Material provided -
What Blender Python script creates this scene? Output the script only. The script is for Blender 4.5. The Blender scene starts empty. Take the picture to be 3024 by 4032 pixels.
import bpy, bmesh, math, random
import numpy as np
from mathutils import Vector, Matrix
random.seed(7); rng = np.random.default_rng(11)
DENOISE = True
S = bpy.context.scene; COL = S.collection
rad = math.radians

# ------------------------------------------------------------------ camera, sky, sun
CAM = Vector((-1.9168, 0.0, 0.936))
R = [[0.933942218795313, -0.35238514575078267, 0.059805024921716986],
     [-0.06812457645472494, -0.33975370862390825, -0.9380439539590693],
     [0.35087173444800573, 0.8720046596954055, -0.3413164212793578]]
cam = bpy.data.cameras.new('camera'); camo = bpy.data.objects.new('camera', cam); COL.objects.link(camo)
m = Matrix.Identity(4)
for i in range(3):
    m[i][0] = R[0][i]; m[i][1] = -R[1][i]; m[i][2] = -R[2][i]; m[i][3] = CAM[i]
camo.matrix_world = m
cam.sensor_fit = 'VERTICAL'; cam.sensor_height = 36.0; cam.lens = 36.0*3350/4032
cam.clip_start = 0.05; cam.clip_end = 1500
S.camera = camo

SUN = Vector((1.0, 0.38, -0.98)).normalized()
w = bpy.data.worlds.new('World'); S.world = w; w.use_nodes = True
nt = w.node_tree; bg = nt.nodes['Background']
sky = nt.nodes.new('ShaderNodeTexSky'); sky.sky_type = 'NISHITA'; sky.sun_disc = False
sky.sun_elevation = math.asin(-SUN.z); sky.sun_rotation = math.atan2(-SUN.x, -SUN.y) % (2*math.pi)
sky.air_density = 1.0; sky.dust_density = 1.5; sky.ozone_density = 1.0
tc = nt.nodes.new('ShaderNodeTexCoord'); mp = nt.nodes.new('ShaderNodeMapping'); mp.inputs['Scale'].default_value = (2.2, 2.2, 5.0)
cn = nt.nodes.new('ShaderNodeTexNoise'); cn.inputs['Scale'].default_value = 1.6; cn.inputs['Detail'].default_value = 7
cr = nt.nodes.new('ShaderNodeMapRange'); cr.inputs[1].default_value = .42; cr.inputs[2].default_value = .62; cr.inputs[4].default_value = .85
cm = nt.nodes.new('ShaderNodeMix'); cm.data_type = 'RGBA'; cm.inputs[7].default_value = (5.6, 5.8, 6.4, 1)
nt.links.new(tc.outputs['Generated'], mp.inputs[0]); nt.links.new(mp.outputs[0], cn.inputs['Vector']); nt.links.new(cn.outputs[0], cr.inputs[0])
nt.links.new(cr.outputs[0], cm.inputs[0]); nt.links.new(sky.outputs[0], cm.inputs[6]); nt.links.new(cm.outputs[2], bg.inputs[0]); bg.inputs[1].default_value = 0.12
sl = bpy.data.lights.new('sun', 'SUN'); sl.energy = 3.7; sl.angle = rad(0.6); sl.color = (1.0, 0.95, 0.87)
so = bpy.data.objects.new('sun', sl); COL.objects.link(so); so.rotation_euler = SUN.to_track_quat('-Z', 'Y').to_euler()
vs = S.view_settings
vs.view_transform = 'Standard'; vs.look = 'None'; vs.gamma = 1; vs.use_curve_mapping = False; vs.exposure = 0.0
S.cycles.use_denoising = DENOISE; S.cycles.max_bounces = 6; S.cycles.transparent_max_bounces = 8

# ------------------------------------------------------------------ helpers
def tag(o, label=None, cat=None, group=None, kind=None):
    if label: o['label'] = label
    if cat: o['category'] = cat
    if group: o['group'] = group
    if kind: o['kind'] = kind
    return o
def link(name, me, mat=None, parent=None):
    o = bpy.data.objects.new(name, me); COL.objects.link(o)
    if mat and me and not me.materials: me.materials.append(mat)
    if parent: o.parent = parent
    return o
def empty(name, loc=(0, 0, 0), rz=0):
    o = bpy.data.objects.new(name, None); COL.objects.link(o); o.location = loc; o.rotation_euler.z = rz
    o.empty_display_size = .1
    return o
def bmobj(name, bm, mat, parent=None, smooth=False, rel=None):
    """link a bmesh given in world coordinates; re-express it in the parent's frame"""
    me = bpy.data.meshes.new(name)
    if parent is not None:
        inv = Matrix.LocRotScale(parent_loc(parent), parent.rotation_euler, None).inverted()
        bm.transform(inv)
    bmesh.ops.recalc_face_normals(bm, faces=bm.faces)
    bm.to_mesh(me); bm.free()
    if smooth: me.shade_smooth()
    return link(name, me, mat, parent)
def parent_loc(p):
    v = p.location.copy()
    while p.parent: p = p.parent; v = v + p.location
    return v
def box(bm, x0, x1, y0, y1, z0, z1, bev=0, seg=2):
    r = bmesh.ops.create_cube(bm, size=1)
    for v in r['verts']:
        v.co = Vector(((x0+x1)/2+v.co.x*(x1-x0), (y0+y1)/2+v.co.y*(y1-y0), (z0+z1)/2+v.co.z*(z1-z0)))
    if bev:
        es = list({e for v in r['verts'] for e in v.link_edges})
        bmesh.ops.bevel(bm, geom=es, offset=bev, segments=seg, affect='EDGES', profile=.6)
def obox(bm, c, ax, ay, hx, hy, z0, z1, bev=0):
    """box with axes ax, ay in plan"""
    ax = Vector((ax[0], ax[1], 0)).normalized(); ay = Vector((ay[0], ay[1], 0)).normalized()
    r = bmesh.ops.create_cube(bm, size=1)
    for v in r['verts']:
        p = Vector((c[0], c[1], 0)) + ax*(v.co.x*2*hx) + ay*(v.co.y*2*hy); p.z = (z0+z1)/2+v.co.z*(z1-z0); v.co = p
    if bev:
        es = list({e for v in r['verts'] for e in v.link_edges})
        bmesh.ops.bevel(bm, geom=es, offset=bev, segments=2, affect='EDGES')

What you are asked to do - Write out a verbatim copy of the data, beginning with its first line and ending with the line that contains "rad = math.radians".

Result of this task -
What Blender Python script creates this scene? Output the script only. The script is for Blender 4.5. The Blender scene starts empty. Take the picture to be 3024 by 4032 pixels.
import bpy, bmesh, math, random
import numpy as np
from mathutils import Vector, Matrix
random.seed(7); rng = np.random.default_rng(11)
DENOISE = True
S = bpy.context.scene; COL = S.collection
rad = math.radians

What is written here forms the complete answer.